Excesso de prioridades
Tais problemas não são simples de resolver, mas não o serão com a estabilidade ligada ao piloto automático da Selic, como fazem crer economistas vinculados ao mercado financeiro. Nem a taxa básica dá conta de convergir a inflação à meta sem que o BC a eleve a níveis politicamente inaceitáveis, como fez no passado recente, mas com a diferença de que então havia uma crise de solvência e hoje há uma dissintonia entre o crescimento que o governo Lula ambicionou e as restrições impostas pela institucionalidade da inflação estável.
O que aconteceu?
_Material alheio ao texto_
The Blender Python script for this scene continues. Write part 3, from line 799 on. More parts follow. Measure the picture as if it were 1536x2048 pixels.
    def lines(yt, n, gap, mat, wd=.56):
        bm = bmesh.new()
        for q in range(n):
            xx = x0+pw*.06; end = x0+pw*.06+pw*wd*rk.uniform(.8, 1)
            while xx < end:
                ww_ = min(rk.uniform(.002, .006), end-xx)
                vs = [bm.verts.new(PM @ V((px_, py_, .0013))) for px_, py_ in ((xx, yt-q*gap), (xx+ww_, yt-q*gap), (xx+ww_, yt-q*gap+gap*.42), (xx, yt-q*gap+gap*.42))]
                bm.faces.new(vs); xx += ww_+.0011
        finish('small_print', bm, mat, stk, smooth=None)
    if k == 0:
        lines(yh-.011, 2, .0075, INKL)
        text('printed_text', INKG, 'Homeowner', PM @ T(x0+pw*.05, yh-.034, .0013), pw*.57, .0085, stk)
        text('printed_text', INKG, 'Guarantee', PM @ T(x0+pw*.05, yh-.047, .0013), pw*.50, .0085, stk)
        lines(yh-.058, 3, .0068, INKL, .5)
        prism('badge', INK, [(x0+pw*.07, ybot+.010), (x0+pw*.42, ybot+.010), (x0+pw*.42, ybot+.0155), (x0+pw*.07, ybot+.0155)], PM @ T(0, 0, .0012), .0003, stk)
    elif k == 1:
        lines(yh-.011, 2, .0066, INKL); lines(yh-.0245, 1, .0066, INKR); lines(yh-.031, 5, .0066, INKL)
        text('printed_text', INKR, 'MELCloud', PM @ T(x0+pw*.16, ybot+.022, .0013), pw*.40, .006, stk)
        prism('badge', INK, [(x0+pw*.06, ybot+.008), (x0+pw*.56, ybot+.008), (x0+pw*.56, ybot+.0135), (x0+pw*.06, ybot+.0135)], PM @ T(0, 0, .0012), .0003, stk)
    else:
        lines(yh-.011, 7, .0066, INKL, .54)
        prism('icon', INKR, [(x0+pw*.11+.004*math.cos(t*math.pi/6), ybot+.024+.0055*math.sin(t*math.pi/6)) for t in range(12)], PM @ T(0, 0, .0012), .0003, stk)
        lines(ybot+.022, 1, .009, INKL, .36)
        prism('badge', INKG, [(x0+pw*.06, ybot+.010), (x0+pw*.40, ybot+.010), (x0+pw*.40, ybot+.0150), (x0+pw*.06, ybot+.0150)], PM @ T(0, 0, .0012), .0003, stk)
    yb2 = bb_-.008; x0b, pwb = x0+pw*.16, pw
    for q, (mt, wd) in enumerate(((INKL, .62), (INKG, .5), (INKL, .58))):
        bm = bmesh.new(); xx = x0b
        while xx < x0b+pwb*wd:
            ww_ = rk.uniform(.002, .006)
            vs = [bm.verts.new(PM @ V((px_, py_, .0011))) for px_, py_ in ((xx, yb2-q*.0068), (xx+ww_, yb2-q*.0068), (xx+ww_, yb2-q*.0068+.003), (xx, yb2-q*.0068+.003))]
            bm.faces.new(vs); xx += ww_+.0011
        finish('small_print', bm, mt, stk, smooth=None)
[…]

Lula assumiu prioridades demais, sobretudo depois da crise global no fim de 2008, levando a política econômica a se embaralhar entre a estabilidade, o investimento em infraestrutura, as atenções às demandas do funcionalismo e os programas sociais.
Novo consenso à vista
A ser como a presidente eleita, Dilma Rousseff, e seus principais formuladores da área econômica - como o ministro da Fazenda, Guido Mantega, e o presidente do BNDES, Luciano Coutinho -, têm afirmado em manifestações cautelosas, 2011 será de preparação para um novo salto do crescimento, com menos crédito ao consumo e mais renda da expansão dos investimentos que do gasto público corrente.
As condições para o desenvolvimentismo sem meia boca estão dadas. E nem a inflação encorpada atual é um entrave. Há outro consenso à vista, apesar dos receios dos acomodados com o status quo.
Superando restrições
Com uma mistura de paciência, de modo a que os choques de preços se desfaçam com o controle mais rígido do gasto e do crédito, em vez de juros, e tempo, para que a demanda gerada pelo investimento ocupe o espaço a ser liberado pelas atuais alavancas do consumo, a economia poderá romper as restrições só superadas com o para-anda do crescimento. Ficou mais fácil com o aumento do emprego, já que tende a criar um quadro fiscal menos assediado por demanda social.
O "para" expressa a carência de infraestrutura e oferta doméstica aos impulsos do consumo. O "anda" é a vocação de uma economia que superou a adolescência do crescimento movido a inflação e a dívida externa. O setor privado se adequou, falta o Estado criar poupança fiscal para praticar política de desenvolvimento e ser solução.